Самое странное — то, что незнание имеет свои предписания. Словно бы извне нам было сказано: «Ну вот, и ты здесь». В пути незнания полным-полно бессмыслия. Я мог бы сказать: «Свершилось!» Но нет. Ибо, даже только предположив такое, я обнаруживаю перед собой те же границы горизонта, что исчезли мигом раньше. Чем больше я углубляюсь в знание — пусть даже по пути незнания — тем тяжелее, тоскливее становится незнание конечное. В самом деле, я отдаю себя незнанию, это сообщение, и коль скоро сообщаюсь я с превращенным незнанием в бездну миром тьмы, то осмеливаюсь говорить «Бог»; так и возникает новое знание (мистическое), но я не могу уже остановиться (не могу — но надо же перевести дух); «Бог, если бы он только знал». И дальше, все время дальше. Бог вместо овна, подвернувшегося Аврааму. Это уже не жертвоприношение. Оно будет дальше — во всей наготе, без овна, без Исаака. Жертвоприношение — это безумие, отречение от всякого знания, падение в пустоту, и ничто не открывается ни в падении, ни в пустоте, ибо откровение пустоты есть не что иное, как средство пасть еще ниже, в бездну отсутствия.
* * *
Коль скоро обращенное на мое «я» сознание уклоняется от мира, коль скоро, трепеща, я оставляю всякую надежду на логическое с ним соглашение и обрекаю себя на недостоверность — для начала на мою собственную, а затем и на недостоверность всего и вся (сыграть пьяного — шатаясь, он мало-помалу принимает свою свечу за себя, задувает ее и, закричав от страха, принимает себя за ночь) — в тоске, в слезах я могу уловить мое «я» (могу даже, продлевая до необозримости свое смятение, не находить себя нигде, кроме как в желании другого — женщины — единственной, незаменимой, умирающей, во всем мне подобной), но лишь с приближением смерти я в точности буду знать, о чем речь.
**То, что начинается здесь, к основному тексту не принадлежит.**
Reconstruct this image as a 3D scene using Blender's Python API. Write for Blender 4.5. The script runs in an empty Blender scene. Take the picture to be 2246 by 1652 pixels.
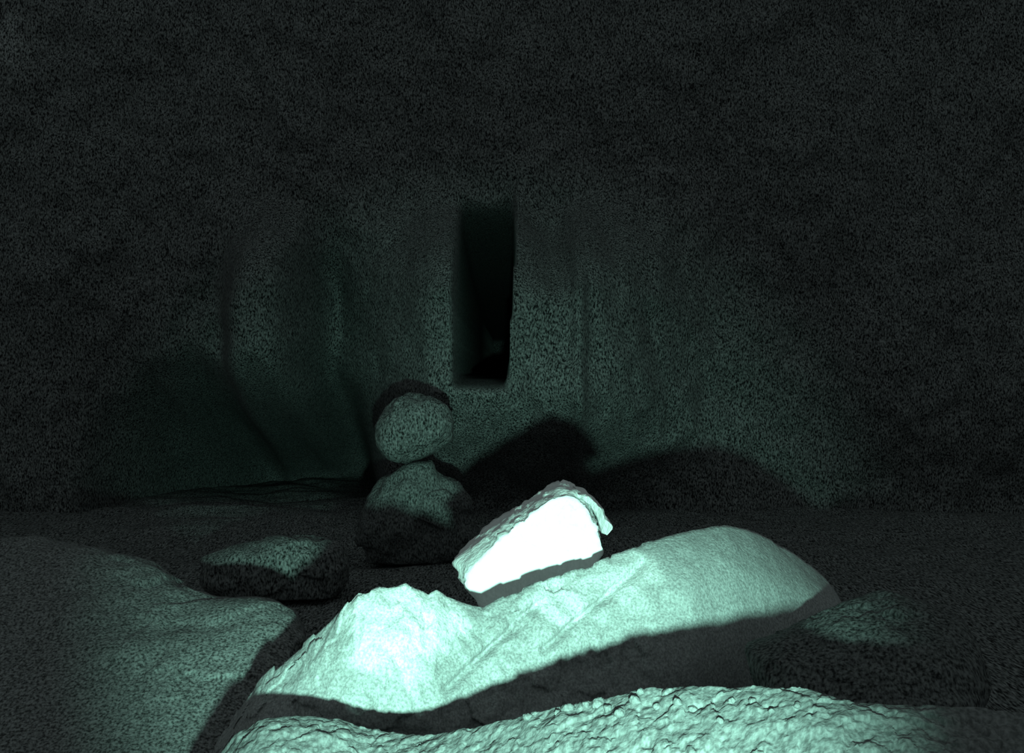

Лишь умирая, от смерти не убежишь, я увижу разрыв, который составляет мою природу и через который я и выходил за пределы «того, что существует». Пока живешь, можно довольствоваться топтанием на месте, соглашательством. Как бы то ни было, я знаю, кто я такой — индивид определенного рода, в общем и целом я пребываю в согласии с всеобщей реальностью; принимаю участие в том, что существует по необходимости, в том, что никак не может ускользнуть из-под ног. Мое я-которое-умирает отметает это соглашение: оно-то и замечает, что вокруг него пустота, что само оно — вызов этой пустоте; мое я-которое-живет перебивается предчувствием смятения, которым (много позже) все завершится.
Бывает, правда, и так: мое я-которое-умирает, не достигнув «моральной суверенности», даже на костлявых дланях смерти поддерживает со всем и вся какое-то гибельное соглашение (в нем сплетаются нелепость и ослепленность). Это тоже вызов, спору нет, но какой-то вялый, он прячется сам от себя, до самого конца скрывает от себя, что он — вызов. Мое я-которое-умирает нуждается в обольстительности, мощи, суверенности: нужно быть богом, чтобы умереть.
В известном смысле смерть неизбежна, но в смысле более глубоком — недоступна. Животное знать ничего не знает о смерти, хотя смерть отбрасывает человека к животному. Человек идеальный, воплощение разума, остается чуждым смерти: ее природе присуща животность бога, грязная (зловонная) и священная.
В смерти соединяются, неистовствуют отвращение и пылкая обольстительность; речь не о пошлом уничтожении, но о той самой точке, в которой сталкиваются последняя ненасытность и предельное омерзение. В страсти, что правит тьмой страшных игрищ или грез, отчаянно говорит не только желание быть моим «я», но и желание более не быть.
В ореоле смерти, и только в нем, мое «я» находит основу своей власти; в нем пробивается на свет чистота безнадежной насущности; в нем сбывается надежда моего я-которое-умирает (надежда умопомрачительная, горячечно-пламенная, заставляющая отступать границы грезы).
И в то же самое время удаляется, но не как пустая кажимость, а из-за своей зависимости от отброшенного в забвение мира (в основе которого взаимозависимость частей), плотски неощутимое присутствие Бога…
В темной до невозможности пустоте, в этом хаосе, в котором различимо уже и отсутствие хаоса (все тут — пустыня, стужа, сомкнувшая глаза ночь, но в то же время — какое-то тягостное, доводящее до исступления сияние), жизнь разверзается перед смертью, мое «я» вырастает до чистого предписания: «умри как собака» раздается во враждебных краях бытия; императиву этому нет применения в оставленном моим «я» мире.